By Saman Indrajith in The Island, Feb 24, 2023
SBJB MP Harsha de Silva said that he had asked the Gotabaya Rajapaksa administration to seek IMF assistance in 2020.
“At that time a U.S dollar was selling at Rs 200. The interest rates were around six percent. Inflation was around six percent. The situation is completely different today. Our interest rates are around 35 percent and the inflation is over 50 percent. Dollar sells at Rs 370. We have defaulted.”
No foreign nation or international institution had any faith in Sri Lanka, De Silva said.
“Now, we are begging the IMF to help us. The IMF will give us 2.9 billion dollars. It’s not the money that’s important but after we get the money other countries will think we are now following a viable plan to get out of the crisis. IMF and economic reforms are the two sides of the same coin,” he said,. When he suggested to the Rajapaksa administration to go before the IMF, the situation was simpler, de Silva said.
Then it would have been an agreement between Sri Lanka and the IMF.
“Now there are three parties, simply speaking. The government, the IMF, and our lenders. There are bilateral lenders like Japan, China, and India as well as private entities that have bought our bonds. If we can’t come to an understanding with the official creditors, the IMF can’t give us money. That’s their policy,” he said.
India has given a written financing assurance to the IMF in support of Sri Lanka’s economic revival. China has not yet given this assurance, the SJB MP said.
“China has not given these assurances because of two reasons. China says Sri Lanka has promised the IMF that by 2032, the country will reduce the debt ratio, compared to the GDP, to 95 percent. It is now around 140 percent. They are just not ready to accept we can do that,” he said.

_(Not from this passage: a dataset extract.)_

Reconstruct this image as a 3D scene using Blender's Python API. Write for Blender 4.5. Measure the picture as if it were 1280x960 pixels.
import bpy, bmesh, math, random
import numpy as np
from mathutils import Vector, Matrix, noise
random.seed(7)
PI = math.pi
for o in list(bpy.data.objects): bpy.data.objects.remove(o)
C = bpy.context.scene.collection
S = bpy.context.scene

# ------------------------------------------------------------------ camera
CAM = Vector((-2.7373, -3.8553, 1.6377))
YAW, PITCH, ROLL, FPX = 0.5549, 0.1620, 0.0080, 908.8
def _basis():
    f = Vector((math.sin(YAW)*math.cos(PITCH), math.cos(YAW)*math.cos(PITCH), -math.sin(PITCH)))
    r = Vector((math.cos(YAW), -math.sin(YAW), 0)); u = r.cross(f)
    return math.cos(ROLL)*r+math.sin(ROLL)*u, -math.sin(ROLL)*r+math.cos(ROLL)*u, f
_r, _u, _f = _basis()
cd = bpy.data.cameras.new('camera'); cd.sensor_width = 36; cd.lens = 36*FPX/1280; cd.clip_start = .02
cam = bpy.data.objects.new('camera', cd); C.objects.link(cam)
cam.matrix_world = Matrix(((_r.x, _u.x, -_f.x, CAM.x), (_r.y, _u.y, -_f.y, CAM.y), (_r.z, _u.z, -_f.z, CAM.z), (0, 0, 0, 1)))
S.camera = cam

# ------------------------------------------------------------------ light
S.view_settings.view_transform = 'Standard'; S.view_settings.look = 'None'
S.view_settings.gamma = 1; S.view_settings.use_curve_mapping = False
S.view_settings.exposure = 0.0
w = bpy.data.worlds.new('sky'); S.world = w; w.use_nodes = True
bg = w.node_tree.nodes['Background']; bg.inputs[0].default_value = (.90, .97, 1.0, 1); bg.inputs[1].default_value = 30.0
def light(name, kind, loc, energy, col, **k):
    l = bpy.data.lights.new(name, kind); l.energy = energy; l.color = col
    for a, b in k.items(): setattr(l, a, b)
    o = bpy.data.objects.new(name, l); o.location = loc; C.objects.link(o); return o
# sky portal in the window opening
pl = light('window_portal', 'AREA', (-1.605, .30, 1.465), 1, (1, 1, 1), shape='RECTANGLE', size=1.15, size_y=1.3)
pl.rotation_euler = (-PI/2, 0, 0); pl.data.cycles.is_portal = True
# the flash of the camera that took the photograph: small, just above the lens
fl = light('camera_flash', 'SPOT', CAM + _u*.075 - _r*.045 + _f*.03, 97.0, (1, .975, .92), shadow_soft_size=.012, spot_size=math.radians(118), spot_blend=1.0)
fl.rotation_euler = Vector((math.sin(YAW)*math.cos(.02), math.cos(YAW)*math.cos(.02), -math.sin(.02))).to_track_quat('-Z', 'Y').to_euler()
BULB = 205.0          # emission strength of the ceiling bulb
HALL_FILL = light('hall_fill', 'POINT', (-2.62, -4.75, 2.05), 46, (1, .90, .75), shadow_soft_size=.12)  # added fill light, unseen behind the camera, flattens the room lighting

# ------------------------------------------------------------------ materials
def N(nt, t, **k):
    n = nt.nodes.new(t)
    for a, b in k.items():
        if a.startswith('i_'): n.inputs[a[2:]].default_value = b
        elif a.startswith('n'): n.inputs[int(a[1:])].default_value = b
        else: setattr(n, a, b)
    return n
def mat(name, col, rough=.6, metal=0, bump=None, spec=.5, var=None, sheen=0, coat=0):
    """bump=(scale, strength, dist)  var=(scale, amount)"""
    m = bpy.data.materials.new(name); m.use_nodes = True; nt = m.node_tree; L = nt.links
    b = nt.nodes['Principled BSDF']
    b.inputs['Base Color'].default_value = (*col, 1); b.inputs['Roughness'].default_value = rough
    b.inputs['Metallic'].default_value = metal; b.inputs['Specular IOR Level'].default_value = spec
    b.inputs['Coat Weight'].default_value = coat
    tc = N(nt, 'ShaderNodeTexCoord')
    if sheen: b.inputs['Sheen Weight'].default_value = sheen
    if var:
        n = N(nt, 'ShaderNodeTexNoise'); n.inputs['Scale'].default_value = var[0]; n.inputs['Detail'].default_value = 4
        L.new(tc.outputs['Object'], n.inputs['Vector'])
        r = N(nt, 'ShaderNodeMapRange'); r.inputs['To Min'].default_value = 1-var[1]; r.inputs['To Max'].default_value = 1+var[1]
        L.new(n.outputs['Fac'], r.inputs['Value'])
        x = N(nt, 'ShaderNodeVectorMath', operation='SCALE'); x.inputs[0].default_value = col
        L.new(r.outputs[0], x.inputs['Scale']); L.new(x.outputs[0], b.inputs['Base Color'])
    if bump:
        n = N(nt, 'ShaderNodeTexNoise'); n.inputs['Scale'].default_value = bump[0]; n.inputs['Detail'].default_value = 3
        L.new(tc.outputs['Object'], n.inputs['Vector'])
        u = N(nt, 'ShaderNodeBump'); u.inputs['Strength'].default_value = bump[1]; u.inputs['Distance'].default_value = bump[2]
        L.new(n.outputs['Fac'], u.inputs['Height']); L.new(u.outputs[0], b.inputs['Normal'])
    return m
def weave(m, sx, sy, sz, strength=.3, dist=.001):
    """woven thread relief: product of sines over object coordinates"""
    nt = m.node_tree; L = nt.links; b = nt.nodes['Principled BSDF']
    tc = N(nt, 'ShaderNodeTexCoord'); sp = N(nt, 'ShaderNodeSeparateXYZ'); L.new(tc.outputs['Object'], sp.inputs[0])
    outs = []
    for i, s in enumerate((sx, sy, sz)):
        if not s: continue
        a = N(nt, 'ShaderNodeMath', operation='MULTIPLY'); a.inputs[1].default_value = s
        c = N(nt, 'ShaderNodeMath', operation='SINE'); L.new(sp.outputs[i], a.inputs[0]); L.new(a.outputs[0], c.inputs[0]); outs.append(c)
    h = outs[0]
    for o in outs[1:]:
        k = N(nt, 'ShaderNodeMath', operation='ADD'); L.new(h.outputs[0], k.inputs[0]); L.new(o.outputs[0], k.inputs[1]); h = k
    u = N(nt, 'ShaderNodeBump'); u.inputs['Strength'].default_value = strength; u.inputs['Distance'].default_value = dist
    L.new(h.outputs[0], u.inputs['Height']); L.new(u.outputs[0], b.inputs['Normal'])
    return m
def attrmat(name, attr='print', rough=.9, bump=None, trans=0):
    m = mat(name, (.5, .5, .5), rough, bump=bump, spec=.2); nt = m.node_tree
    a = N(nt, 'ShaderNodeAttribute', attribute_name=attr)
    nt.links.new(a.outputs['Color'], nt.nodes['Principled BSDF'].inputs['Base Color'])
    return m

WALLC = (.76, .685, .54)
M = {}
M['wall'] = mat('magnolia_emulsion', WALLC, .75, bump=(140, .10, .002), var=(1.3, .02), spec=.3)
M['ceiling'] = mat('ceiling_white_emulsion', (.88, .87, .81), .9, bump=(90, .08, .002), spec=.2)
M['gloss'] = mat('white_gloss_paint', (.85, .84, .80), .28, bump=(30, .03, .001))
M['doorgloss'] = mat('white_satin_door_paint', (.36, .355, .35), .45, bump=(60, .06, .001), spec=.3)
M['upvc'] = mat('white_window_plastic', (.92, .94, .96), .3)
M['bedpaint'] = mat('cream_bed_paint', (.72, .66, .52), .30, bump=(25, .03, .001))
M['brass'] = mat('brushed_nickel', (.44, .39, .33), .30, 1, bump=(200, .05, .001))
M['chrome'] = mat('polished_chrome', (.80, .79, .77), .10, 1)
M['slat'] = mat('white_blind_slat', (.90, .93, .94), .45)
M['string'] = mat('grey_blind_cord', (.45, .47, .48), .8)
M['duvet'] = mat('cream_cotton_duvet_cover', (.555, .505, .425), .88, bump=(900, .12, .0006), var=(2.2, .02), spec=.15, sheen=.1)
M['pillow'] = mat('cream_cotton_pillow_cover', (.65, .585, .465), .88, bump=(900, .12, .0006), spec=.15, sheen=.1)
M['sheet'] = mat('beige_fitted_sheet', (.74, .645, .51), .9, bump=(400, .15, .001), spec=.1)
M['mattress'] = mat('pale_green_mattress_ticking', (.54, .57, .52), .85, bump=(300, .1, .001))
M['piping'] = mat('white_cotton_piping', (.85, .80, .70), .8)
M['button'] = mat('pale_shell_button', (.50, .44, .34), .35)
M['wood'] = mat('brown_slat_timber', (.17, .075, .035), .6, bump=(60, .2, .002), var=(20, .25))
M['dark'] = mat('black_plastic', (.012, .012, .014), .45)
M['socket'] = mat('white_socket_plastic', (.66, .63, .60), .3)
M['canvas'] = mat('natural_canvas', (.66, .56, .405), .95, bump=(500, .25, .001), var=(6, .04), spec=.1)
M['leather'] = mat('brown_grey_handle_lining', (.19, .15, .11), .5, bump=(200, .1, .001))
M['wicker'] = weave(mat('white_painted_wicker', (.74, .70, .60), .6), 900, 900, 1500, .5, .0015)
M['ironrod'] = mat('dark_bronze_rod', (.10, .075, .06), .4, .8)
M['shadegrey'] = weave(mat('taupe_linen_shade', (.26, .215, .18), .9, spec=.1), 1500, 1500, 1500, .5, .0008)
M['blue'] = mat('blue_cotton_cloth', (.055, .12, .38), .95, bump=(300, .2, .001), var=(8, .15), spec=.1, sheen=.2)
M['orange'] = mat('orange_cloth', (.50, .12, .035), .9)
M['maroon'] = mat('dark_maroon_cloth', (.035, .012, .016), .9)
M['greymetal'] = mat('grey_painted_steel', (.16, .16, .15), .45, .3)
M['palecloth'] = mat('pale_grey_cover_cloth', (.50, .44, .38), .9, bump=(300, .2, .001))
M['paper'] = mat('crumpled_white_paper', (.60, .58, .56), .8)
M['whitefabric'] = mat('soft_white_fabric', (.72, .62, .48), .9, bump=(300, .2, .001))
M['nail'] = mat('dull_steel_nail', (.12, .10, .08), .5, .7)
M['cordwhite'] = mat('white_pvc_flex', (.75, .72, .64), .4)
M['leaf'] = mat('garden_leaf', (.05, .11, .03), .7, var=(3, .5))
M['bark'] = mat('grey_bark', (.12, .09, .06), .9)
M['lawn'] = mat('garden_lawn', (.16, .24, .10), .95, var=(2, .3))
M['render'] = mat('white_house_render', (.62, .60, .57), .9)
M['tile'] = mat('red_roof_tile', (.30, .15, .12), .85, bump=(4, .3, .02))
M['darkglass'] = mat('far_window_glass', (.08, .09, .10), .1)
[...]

Sri Lanka’s Gross Financing Need is 31 percent now, he said. This is one of the highest percentages in the world, de Silva said.
“We have told the IMF that we will reduce this to 13 percent by 2027. China also doesn’t think we can do that. They say they don’t really buy into the debt sustainable analysis that Sri Lanka and the IMF have agreed upon. Their EXIM bank has given us a letter saying that they will provide relief for another 10 months. During that time the two sides can talk about how debt can be restructured,” he said.
However, recently it was reported that there was a loophole that the IMF can use to give us money, De Silva said. That is, if one major lender does not agree on debt restructuring, the IMF can give a loan if the disagreeing lender has loaned less than 50 percent of total bilateral debt, he said.
“Chinese loans were about 53 percent of total bilateral debt. So by considering loans by EXIM bank as bilateral loans and by recategorizing loans by China Development Bank as commercial loans, we have reduced Chinese loan percentage to about 49 percent of total bilateral debt. The government is trying to use that loophole and access IMF money. However, on Wednesday the IMF said that they need Sri Lanka to come to an agreement with China. So this is where we are,” he said.